In this unique educational history, Donald B. Kraybill traces the socio-cultural transformation of Eastern Mennonite University from a fledgling separatist school founded by white, rural, Germanic Mennonites into a world-engaged institution populated by many faith traditions, cultures, and nationalities.
The founding of Eastern Mennonite School, later Eastern Mennonite University, in 1917 came at a pivotal time when industrialization and scientific discovery were changing the world around the Mennonite community, and the increasing availability of secular education offered tempting alternatives to the deeply religious Mennonite way of life. In response, the Eastern Mennonites founded a school that would “uphold the principles of plainness and simplicity,” where youth could learn the Bible and develop skills that would help to advance and further the church.

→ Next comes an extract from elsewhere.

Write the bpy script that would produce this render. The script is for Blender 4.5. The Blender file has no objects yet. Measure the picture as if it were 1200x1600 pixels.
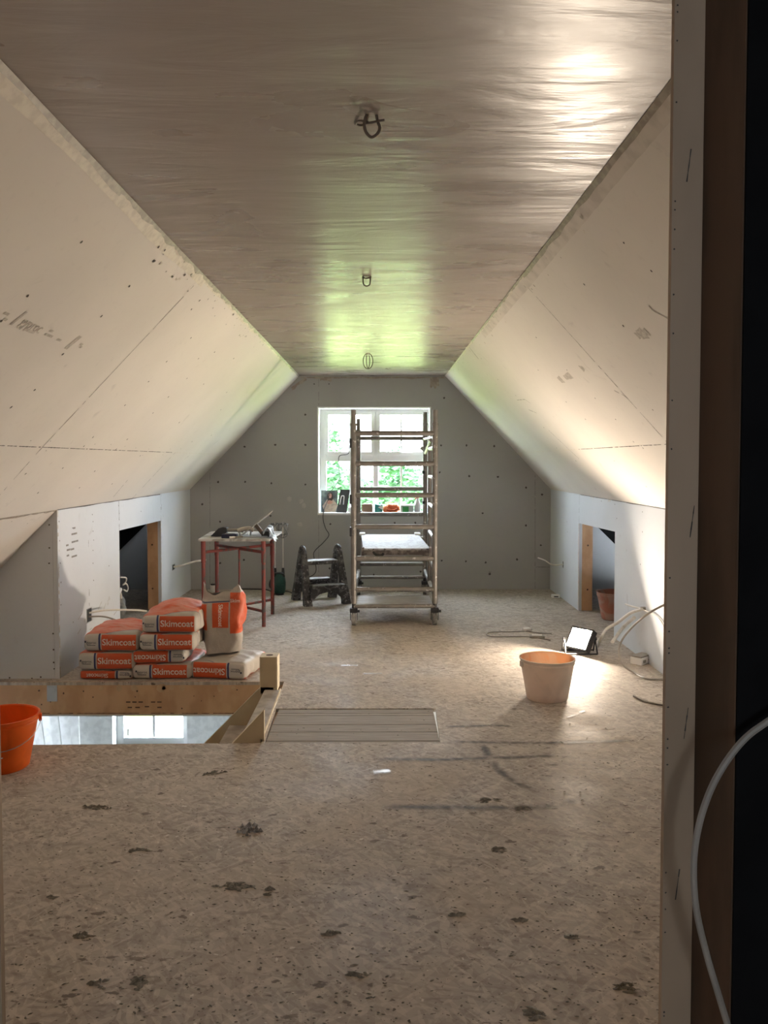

In the latter half of the twentieth century, the university’s identity evolved in pace with individual Mennonite identity in the face of churning moral tides and accelerating technology, and it now defines its mission in terms of service, peacebuilding, and community.
This comprehensive, well-told history of the distinctly nontraditional Eastern Mennonite University by a leading scholar of Anabaptist and Pietist studies reveals how the school has mediated modernity while remaining consistently Mennonite. A must-have for anyone affiliated with EMU, it will appeal especially to sociologists and historians of Anabaptist and Pietist studies and higher education.